Wed, Nov 18, 2009 - Page 9 News List

German murderers want their names expunged from Wikipedia

By John Schwartz  /  NY TIMES NEWS SERVICE , NEW YORK

Wolfgang Werle and Manfred Lauber became infamous for killing a German actor in 1990. Now they are suing to force Wikipedia to forget them.

The legal fight pits German privacy law against the US First Amendment. German courts allow the suppression of a criminal’s name in news accounts once he has paid his debt to society, said Alexander Stopp, the lawyer for the two men, who are now out of prison.

“They should be able to go on and be resocialized, and lead a life without being publicly stigmatized” for their crime, Stopp said. “A criminal has a right to privacy, too, and a right to be left alone.”

Stopp has already pressured German publications to remove the killers’ names from their online coverage. German editors of Wikipedia have scrubbed the names from the German-language version of the article about the victim, Walter Sedlmayr.

Now Stopp, in lawsuits filed in German courts, is demanding that the Wikimedia Foundation — the US organization that runs Wikipedia — do the same with the English-language version of the article. That has free-speech advocates quoting George Orwell.

“He who controls the past, controls the future,” said a bulletin on the case issued on Thursday by the Electronic Frontier Foundation, an online civil liberties group.

Jennifer Granick, a lawyer for the group, said the case “really is about editing history.”

Floyd Abrams, a prominent First Amendment lawyer, said every justice on the US Supreme Court would agree that the Wikipedia article “is easily, comfortably protected by the First Amendment.”
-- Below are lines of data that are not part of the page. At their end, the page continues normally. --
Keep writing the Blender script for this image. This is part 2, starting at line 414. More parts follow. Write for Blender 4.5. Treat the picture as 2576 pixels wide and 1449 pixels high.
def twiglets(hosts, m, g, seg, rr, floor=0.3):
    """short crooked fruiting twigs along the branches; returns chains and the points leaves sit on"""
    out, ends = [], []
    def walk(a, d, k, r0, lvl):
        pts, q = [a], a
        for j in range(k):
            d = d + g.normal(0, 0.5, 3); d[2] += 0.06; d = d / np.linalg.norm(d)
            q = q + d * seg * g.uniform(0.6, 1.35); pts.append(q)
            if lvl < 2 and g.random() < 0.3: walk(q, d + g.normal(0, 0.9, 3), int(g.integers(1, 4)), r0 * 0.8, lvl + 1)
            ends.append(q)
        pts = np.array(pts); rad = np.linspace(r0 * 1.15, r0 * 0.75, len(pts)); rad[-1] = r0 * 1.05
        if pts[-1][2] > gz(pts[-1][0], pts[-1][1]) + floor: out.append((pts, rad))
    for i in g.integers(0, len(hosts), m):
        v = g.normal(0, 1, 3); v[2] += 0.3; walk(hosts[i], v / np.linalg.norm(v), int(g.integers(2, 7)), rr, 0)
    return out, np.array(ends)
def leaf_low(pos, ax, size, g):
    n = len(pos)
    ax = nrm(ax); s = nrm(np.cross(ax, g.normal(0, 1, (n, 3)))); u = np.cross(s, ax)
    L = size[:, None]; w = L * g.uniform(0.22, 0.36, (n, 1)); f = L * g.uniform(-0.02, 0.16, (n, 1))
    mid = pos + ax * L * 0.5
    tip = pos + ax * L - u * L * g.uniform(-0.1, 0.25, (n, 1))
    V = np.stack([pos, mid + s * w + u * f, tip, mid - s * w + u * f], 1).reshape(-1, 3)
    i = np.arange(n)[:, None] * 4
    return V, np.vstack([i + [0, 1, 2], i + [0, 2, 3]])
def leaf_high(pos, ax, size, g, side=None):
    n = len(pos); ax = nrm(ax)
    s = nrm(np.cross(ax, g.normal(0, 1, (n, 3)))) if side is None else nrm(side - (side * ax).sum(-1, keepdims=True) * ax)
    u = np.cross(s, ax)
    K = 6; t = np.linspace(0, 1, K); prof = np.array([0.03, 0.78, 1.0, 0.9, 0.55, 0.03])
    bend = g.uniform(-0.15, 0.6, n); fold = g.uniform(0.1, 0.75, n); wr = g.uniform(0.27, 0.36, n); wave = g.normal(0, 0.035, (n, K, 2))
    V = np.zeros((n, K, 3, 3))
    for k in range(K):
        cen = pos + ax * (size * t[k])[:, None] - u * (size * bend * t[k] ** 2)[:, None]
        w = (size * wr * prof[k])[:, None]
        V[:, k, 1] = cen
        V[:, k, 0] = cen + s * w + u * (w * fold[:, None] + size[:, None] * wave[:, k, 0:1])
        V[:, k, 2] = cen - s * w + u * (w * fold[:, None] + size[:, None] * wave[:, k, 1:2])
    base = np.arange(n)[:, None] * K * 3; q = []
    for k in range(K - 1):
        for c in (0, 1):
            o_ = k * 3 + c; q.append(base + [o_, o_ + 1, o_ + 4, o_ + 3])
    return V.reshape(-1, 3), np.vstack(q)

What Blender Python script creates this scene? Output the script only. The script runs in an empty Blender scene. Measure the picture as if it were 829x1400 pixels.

But Germany’s courts have come up with a different balance between the right to privacy and the public’s right to know, he said, and “once you’re in the business of suppressing speech, the quest for more speech to suppress is endless.”

The German law springs from a decision of Germany’s highest court in 1973, said Julian Hoeppner, a lawyer with the Berlin law firm JBB who has represented the Wikimedia Foundation, though not in this case.

Publications generally comply with the law, Hoeppner said, by referring to “the perpetrator — or, Mr. L.” But with such a well-known case, he said, expunging the record “is difficult to accomplish — and, morally speaking, rightly so.”

The court’s goals in the 1973 decision were laudable, he said, but the logic might not be workable in the Internet age, when archival material that was legally published at the time can be called up with a simple Google search. The question of excising names from archives has not yet been resolved by the German courts, he said.

Collisions in court involving free speech, the Internet and differing national laws are not new. In 2000, French courts fined Yahoo and ordered it to block access to auctions of Nazi memorabilia. The company fought the ruling in US courts, which upheld Yahoo on First Amendment grounds, but that decision was later overturned on jurisdictional grounds by the federal appeals court in San Francisco. Yahoo removed the auctions.

Michael Godwin, general counsel of the Wikimedia Foundation, a nonprofit organization in San Francisco, said the foundation “doesn’t edit content at all, unless we get a court order from a court of competent jurisdiction.”

The online encyclopedia is written and edited by armies of independent volunteers, and “if our German editors have chosen to remove the names of the murderers from their article on Walter Sedlmayr, we support them in that choice,” said Godwin, adding: “The English-language editors have chosen to include the names of the killers, and we support them in that choice.”